数を狙うようなテーマとも思えないのに、この意気込みは何なのか。
本気で1つの学問分野を切り開こうとしているのではないか。
2019/09/19 FRBが迫られる二者択一:グッゲンハイム
この記事自体はFRBの金融政策を論じたものとしてたいして面白いものではない。
しかし、スコット・マイナード氏の一言が耳に残った。
FRBが迫られている選択だ。
「流動性を供給しバランスシートを拡大するか、Noと言うかの選択」
中央銀行は可能な限りどこまでも景気拡大を支え継続させるべきなのか。
それとも、どこかでNoと言い、景気後退を甘受すべきなのか。
もちろん何のコストもないなら答は前者に決まっている。
では、前者のコストとは何か。
前者の主なコストは資産価格上昇による金融の不安定化リスクと政策手段の枯渇だろう。
金融緩和は実体経済より資産価格により強く作用しがちだ。
ゼロ金利近傍ではなおさら強くなる。
これがバブルなどの過剰を生み出し、その反動を生み出すことは、前2回の米景気後退で経験したとおりだ。

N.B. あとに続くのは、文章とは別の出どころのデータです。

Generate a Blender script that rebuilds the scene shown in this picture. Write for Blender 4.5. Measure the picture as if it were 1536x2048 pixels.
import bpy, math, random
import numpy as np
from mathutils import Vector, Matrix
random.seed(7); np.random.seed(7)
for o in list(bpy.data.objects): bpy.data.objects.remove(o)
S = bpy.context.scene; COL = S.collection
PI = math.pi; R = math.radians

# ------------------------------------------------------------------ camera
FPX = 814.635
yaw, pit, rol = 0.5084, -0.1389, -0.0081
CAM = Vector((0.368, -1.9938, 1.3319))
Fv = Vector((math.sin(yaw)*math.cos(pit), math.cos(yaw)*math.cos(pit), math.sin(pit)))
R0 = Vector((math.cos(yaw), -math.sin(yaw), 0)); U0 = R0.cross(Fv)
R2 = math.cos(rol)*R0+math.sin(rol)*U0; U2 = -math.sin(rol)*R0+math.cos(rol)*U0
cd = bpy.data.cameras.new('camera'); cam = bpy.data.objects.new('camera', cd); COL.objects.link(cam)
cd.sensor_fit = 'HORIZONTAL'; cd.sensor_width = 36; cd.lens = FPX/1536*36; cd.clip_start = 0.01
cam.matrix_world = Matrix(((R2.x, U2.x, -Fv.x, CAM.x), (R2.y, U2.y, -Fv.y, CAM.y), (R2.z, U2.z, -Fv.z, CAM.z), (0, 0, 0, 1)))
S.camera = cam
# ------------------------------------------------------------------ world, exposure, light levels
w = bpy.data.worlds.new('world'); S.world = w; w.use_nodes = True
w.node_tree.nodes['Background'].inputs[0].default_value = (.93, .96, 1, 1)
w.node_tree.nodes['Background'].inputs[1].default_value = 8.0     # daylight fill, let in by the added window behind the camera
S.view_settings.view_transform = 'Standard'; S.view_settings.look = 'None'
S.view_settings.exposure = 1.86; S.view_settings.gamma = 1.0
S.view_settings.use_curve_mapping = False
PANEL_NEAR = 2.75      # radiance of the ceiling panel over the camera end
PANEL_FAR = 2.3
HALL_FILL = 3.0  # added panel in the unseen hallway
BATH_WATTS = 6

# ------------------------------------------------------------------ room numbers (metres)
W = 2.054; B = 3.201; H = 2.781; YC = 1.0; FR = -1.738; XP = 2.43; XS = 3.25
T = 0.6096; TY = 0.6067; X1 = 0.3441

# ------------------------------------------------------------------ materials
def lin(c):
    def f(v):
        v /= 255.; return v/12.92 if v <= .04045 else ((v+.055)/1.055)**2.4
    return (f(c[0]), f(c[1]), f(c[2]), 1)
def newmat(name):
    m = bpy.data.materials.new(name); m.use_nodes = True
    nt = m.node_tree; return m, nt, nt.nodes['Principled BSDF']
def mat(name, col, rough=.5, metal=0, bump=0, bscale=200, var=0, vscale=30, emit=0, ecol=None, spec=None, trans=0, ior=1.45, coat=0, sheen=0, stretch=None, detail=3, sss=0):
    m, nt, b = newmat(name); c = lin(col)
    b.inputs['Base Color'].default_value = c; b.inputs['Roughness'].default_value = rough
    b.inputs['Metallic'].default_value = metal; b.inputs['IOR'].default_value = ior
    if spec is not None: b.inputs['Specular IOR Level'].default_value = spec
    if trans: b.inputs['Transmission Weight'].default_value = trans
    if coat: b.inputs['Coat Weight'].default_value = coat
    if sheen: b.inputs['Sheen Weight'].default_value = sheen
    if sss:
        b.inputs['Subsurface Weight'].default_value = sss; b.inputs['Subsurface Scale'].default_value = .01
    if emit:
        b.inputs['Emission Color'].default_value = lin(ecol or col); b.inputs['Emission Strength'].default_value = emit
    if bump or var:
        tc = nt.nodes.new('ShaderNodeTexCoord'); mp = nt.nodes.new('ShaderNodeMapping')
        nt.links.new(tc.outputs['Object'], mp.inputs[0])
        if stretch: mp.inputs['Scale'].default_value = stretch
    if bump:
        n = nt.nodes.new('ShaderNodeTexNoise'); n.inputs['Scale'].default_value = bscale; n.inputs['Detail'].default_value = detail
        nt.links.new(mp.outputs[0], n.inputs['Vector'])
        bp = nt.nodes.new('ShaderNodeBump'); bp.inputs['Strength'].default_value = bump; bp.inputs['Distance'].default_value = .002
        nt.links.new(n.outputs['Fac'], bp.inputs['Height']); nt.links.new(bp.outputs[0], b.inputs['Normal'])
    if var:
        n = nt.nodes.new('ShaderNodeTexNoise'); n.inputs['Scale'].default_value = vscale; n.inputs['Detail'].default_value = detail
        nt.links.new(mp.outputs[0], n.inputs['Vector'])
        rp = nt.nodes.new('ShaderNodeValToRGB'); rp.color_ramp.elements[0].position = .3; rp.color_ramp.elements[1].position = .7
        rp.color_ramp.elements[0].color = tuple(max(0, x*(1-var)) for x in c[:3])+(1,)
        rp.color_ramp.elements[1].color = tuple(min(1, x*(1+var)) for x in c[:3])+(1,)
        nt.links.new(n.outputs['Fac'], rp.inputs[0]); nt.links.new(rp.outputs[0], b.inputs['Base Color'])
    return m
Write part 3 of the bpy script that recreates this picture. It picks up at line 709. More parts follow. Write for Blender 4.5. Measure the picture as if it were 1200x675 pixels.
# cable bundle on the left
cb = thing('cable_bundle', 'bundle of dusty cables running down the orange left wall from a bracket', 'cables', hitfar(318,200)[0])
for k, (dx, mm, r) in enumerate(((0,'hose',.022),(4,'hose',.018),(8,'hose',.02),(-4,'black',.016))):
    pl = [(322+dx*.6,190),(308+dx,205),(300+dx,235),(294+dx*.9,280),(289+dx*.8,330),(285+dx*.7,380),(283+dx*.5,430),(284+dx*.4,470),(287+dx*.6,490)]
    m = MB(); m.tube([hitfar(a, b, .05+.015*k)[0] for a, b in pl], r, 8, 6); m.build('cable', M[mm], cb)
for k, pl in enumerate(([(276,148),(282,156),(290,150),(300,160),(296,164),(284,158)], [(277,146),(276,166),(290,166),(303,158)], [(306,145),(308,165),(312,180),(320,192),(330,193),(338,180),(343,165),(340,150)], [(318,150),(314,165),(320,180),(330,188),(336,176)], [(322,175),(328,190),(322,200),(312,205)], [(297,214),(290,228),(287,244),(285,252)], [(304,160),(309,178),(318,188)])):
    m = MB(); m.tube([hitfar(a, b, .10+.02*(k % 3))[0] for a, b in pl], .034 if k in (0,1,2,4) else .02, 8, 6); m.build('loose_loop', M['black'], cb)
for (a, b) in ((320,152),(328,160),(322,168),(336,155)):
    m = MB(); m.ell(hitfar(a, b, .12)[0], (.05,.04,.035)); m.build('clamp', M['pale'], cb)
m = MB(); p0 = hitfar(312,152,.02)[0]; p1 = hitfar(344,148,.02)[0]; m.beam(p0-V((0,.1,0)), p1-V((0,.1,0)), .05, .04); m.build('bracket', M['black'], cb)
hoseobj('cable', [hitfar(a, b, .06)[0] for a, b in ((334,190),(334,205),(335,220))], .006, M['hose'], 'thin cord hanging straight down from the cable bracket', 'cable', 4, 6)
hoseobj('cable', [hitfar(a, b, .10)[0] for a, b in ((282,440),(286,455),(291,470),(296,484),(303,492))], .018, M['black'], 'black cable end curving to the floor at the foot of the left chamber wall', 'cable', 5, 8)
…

また、刺激策が金融政策であれ財政政策であれ、多くを発動すればするほど、ついに景気後退がやってきたときの政策手段は少なくなる。
中央銀行が今利下げをすれば、その分、景気後退期に利下げできる幅は小さくなる。
乱暴なようだが、早めにガス抜きをしておくという考えがあってもいいのだが、そうはならない。
ハワード・マークス氏は、これを意思の問題と言っていた。
「景気を永遠に拡大させるのがFRBの仕事だとは私は思わない。」
2019/09/19 債券王ジェフリー・ガンドラックの驚愕の推奨:次の不況はドル安に
私が一番ショックだったのはこの記事だ。
ガンドラック氏がドル安を予想するのは今始まったことではない。
単なるドル安であればレイ・ダリオ氏も予想しているし、その時点でダリオ氏もガンドラック氏も金を推奨していた。
ガンドラック氏のドル安予想の背景には景気の鈍化にともなうFRB利下げ予想も効いていたのではないか。
しかし、今回のドル安予想は本格的な景気後退期におけるドル安予想なのだ。
多くの投資家が景気後退期にイメージするのはドル高と円高だろう。
(タイミングにより変わるだろうが、ドル円については円高ドル安を予想する人が多いのではないか。)
今回、ガンドラック氏は景気後退期にドル安が進むと予想し、6-8年という長いホライズンで米資産以外への配分変更を奨めている。
しかも、それは日本、ユーロ圏、新興国と続いた全盛と衰退の歴史に続くものと位置付けている。
日本化が世界経済の最後の砦にまで及びつつあるとさえ感じられるメッセージなのである。
ヘッジ・ファンドの帝王レイ・ダリオ氏と債券王ジェフリー・ガンドラック氏が似たような話をし出した。
これを投資家はどう受け止めるべきだろう。